Hierarchical Co-Embedding of Font Shapes and Impression Tags

Abstract

Font shapes can evoke a wide range of impressions, but the correspondence between fonts and impression descriptions is not one-to-one: some impressions are broadly compatible with diverse styles, whereas others strongly constrain the set of plausible fonts. We refer to this graded constraint strength as style specificity. In this paper, we propose a hyperbolic co-embedding framework that models font--impression correspondence through entailment rather than simple paired alignment. Font images and impression descriptions, represented as single tags or tag sets, are embedded in a shared hyperbolic space with two complementary entailment constraints: impression-to-font entailment and low-to-high style-specificity entailment among impressions. This formulation induces a radial structure in which low style-specificity impressions lie near the origin and high style-specificity impressions lie farther away, yielding an interpretable geometric measure of how strongly an impression constrains font style. Experiments on the MyFonts dataset demonstrate improved bidirectional retrieval over strong one-to-one baselines. In addition, traversal and tag-level analyses show that the learned space captures a coherent progression from ambiguous to more style-specific impressions and provides a meaningful, data-driven quantification of style specificity.

Figures (7)

• Figure 1: Fonts and their associated impression tags in the MyFonts dataset MyFonts. (a) Fonts are annotated with sets of impression tags. (b) Single tags vary in style specificity, from broadly shared (low) to highly style-specific (high). (c) Adding complementary tags typically increases style specificity.
• Figure 2: Hyperbolic co-embedding with entailment cones. (a) Feature space where fonts and impression descriptions (tags or tag sets) are co-embedded, capturing impression-to-font entailment and style-specificity entailment among impressions. (b) Radius encodes style specificity from low to high, as the result of hyperbolic co-embedding.
• Figure 3: Cone aperture and style specificity.

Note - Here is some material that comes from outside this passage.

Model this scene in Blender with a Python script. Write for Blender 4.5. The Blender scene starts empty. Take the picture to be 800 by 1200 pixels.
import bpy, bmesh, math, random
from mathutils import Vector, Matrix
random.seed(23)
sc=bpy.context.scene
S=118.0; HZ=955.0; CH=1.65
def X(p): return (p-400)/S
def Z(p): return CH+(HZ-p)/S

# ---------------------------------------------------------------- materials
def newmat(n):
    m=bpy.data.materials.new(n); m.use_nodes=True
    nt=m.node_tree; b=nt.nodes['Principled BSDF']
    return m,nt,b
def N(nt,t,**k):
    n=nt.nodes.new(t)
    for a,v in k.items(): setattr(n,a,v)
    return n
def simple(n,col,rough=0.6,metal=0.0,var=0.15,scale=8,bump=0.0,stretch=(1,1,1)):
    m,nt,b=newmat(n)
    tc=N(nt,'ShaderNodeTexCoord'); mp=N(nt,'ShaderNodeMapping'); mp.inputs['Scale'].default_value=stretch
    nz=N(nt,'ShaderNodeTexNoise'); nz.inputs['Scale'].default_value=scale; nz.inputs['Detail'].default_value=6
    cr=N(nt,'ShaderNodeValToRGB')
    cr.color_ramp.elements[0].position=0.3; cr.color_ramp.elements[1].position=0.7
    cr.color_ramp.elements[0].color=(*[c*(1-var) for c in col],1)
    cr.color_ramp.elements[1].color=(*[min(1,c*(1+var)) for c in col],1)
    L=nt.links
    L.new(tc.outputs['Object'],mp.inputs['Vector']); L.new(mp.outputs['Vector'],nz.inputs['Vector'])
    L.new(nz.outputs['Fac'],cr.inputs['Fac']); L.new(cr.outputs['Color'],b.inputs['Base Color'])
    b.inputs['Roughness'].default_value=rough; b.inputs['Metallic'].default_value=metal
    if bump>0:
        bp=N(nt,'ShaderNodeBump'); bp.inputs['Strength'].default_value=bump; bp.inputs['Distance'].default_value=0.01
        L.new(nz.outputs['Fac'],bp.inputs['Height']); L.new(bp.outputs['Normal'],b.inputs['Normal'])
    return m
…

Cones widen near the origin for low-specificity tags (e.g., " elegant") and narrow at larger radii for high-specificity tags (e.g., " skinny"), yielding broader vs. more constrained font-style coverage.
• Figure 4: Overview. We embed a font $F_n$, its impression tag set $S_n$, and a subset $\tilde{S}_n$ in a shared hyperbolic space. Entailment cones place the lower style-specificity embedding of $\tilde{S}_n$ nearer the origin and the higher style-specificity embedding of $S_n$ farther away, enforcing $\tilde{\bm{i}}_n\!\to\!\bm{i}_n$. The cones also impose impression-to-font entailment $\bm{i}_n\!\to\!\bm{f}_n$ through $\mathrm{aper}(\cdot)$ and $\mathrm{ext}(\cdot,\cdot)$.
• Figure 5: Histograms of distances from the origin $o$ for fonts, impression-tag sets, and impression-tag subsets on the test split. Our method shows a clear radial ordering, whereas Impression-CLIP+ exhibits substantial overlap.